■ Raw data ■

[Start]

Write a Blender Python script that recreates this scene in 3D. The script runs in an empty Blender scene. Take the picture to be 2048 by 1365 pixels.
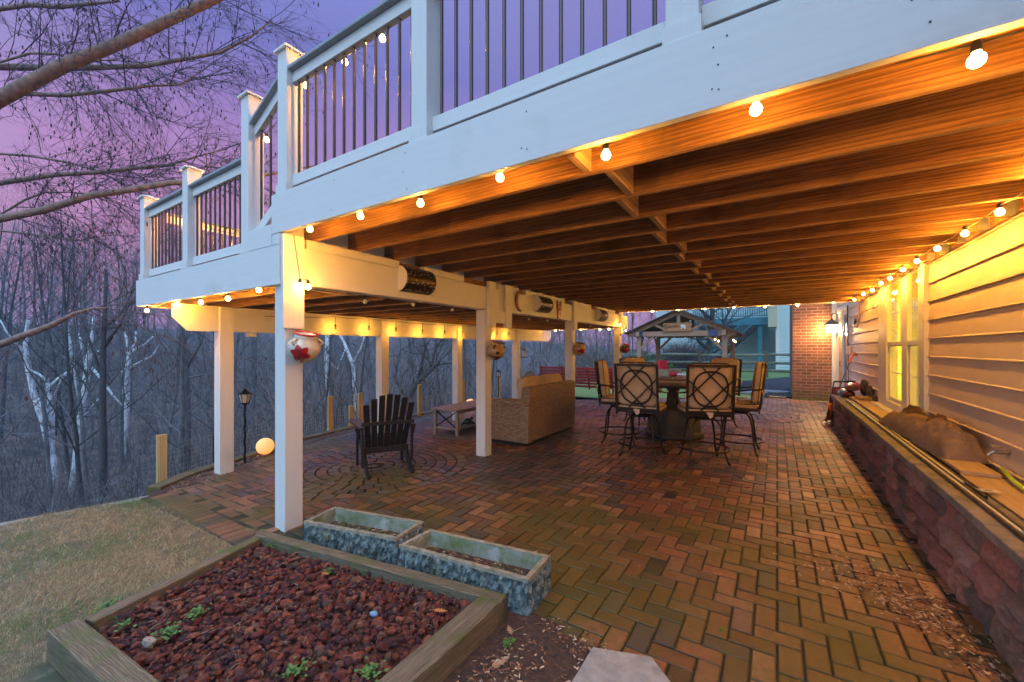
import bpy, bmesh, math, random
from math import sin, cos, pi, radians, sqrt, atan2, exp
from mathutils import Vector, Matrix, noise
R = random.Random(7)
scene = bpy.context.scene
col = scene.collection
# ---------------------------------------------------------------- camera
TH = math.atan((1554 - 1024) / 822.0)          # camera is turned 32.8 degrees left of the depth axis
CS, SN = cos(TH), sin(TH)
EYE = 1.45
cam = bpy.data.cameras.new('camera')
cam.sensor_width = 36.0
cam.lens = 822.0 / 2048 * 36.0
cam.shift_y = 14.5 / 2048
cam.clip_start, cam.clip_end = 0.05, 1500
co = bpy.data.objects.new('camera', cam); col.objects.link(co)
co.location = (0, 0, EYE); co.rotation_euler = (radians(90), 0, TH)
scene.camera = co
# ---------------------------------------------------------------- dusk sky
w = bpy.data.worlds.new("World"); scene.world = w; w.use_nodes = True
nt = w.node_tree; nt.nodes.clear()
def N(t, **k):
    n = nt.nodes.new(t)
    for a, b in k.items(): setattr(n, a, b)
    return n
def L(a, b): nt.links.new(a, b)
tc = N('ShaderNodeTexCoord'); sep = N('ShaderNodeSeparateXYZ'); L(tc.outputs['Generated'], sep.inputs[0])
rp = N('ShaderNodeValToRGB'); L(sep.outputs['Z'], rp.inputs[0])
els = [(0.0, (.28, .15, .26)), (.09, (.40, .160, .255)), (.30, (.325, .155, .31)), (.54, (.125, .12, .335)), (.69, (.15, .17, .42)), (.84, (.60, 1.40, 2.55))]
r_ = rp.color_ramp
while len(r_.elements) < len(els): r_.elements.new(.5)
for e, (p, c) in zip(r_.elements, els): e.position = p; e.color = (*c, 1)
ns = N('ShaderNodeTexNoise'); mpg = N('ShaderNodeMapping'); mpg.inputs['Scale'].default_value = (1.3, 1.3, 5)
L(tc.outputs['Generated'], mpg.inputs[0]); L(mpg.outputs[0], ns.inputs['Vector']); ns.inputs['Scale'].default_value = 1.6; ns.inputs['Detail'].default_value = 4
cl = N('ShaderNodeMixRGB', blend_type='MIX'); cl.inputs[2].default_value = (.17, .135, .30, 1)
cr = N('ShaderNodeMapRange'); cr.inputs[1].default_value = .45; cr.inputs[2].default_value = .75; cr.inputs[4].default_value = .55
L(ns.outputs[0], cr.inputs[0]); L(cr.outputs[0], cl.inputs[0]); L(rp.outputs[0], cl.inputs[1])
# the still-bright blue half of the sky lies behind the viewer (towards -Y)
mr = N('ShaderNodeMapRange'); mr.inputs[1].default_value = .25; mr.inputs[2].default_value = -.75; mr.interpolation_type = 'SMOOTHSTEP'
L(sep.outputs['Y'], mr.inputs[0])
bl = N('ShaderNodeMixRGB'); bl.inputs[2].default_value = (.40, .62, .92, 1)
L(mr.outputs[0], bl.inputs[0]); L(cl.outputs[0], bl.inputs[1])
bg = N('ShaderNodeBackground'); bg.inputs[1].default_value = 1.0; out = N('ShaderNodeOutputWorld')
L(bl.outputs[0], bg.inputs[0]); L(bg.outputs[0], out.inputs[0])
sun = bpy.data.lights.new('sun', 'SUN'); sun.energy = .55; sun.angle = radians(40); sun.color = (.66, .83, 1.0)
so = bpy.data.objects.new('sun', sun); col.objects.link(so)
so.rotation_euler = Vector((-.25, .75, -.62)).to_track_quat('-Z', 'Y').to_euler()
scene.view_settings.view_transform = 'Standard'; scene.view_settings.look = 'None'
scene.view_settings.exposure = .75; scene.view_settings.gamma = 1
scene.render.engine = 'CYCLES'
cy = scene.cycles
cy.use_denoising = True; cy.denoising_prefilter = 'FAST'; cy.max_bounces = 6; cy.diffuse_bounces = 3; cy.glossy_bounces = 3; cy.transmission_bounces = 4; cy.transparent_max_bounces = 8
cy.sample_clamp_indirect = 3; cy.sample_clamp_direct = 0; cy.caustics_reflective = False; cy.caustics_refractive = False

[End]

■ Objective ■
Look for the word "scene" and return every line where it occurs.

■ Final answer ■
Write a Blender Python script that recreates this scene in 3D. The script runs in an empty Blender scene. Take the picture to be 2048 by 1365 pixels.
scene = bpy.context.scene
col = scene.collection
scene.camera = co
w = bpy.data.worlds.new("World"); scene.world = w; w.use_nodes = True
scene.view_settings.view_transform = 'Standard'; scene.view_settings.look = 'None'
scene.view_settings.exposure = .75; scene.view_settings.gamma = 1
scene.render.engine = 'CYCLES'
cy = scene.cycles